Numerical optimization of the cooling effect of a bionic fishbone channel liquid cooling plate for a large prismatic lithium-ion battery pack with high discharge rate

Lithium-ion batteries are discharged at high rates in specific applications, such as unmanned aircraft and emergency start-up power. But, the temperature of lithium-ion batteries significantly increases at high discharge rates. In this study, four liquid cooling plates with bionic fishbone channels were designed to address the thermal phenomenon of high temperature rise and non-uniform temperature distribution in large prismatic lithium-ion battery packs during 6C large rate discharge. Additionally, their influences on the cooling performance of the battery thermal management system (BTMS) were investigated. The results demonstrated that the single inlet and double outlet symmetric bionic fishbone channel (D2) liquid-cooled plate exhibited optimal cooling performance.
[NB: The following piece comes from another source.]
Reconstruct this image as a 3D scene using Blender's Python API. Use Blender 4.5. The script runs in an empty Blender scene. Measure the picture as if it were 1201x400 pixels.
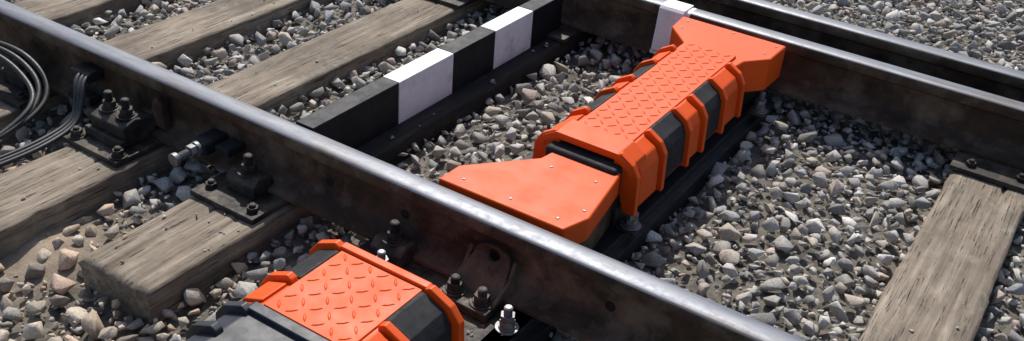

Furthermore, it was compared to the previous Z-type liquid cooling plate, confirming its performance advantages. Subsequently, orthogonal experiments were performed to study the influences of the D2 liquid-cooled plate structure and mass flow rates on the cooling performance of the BTMS. The optimal structure's parameter combinations obtained from the comprehensive equilibrium analysis were flow channel width (W) = 4 mm, inlet flow channel width (L) = 12 mm, flow channel angle (θ) =70°, and mass flow rate (F) = 0.0175 kg/s. The maximum temperature (Tmax) and temperature difference (ΔTmax) of battery pack and the pressure drop (ΔP) of the liquid-cooled system under the optimal structure was decreased by 0.84 %, 5.15 %, and 19.16 %, respectively, compared with that of the initial structure of D2 liquid-cooled plate.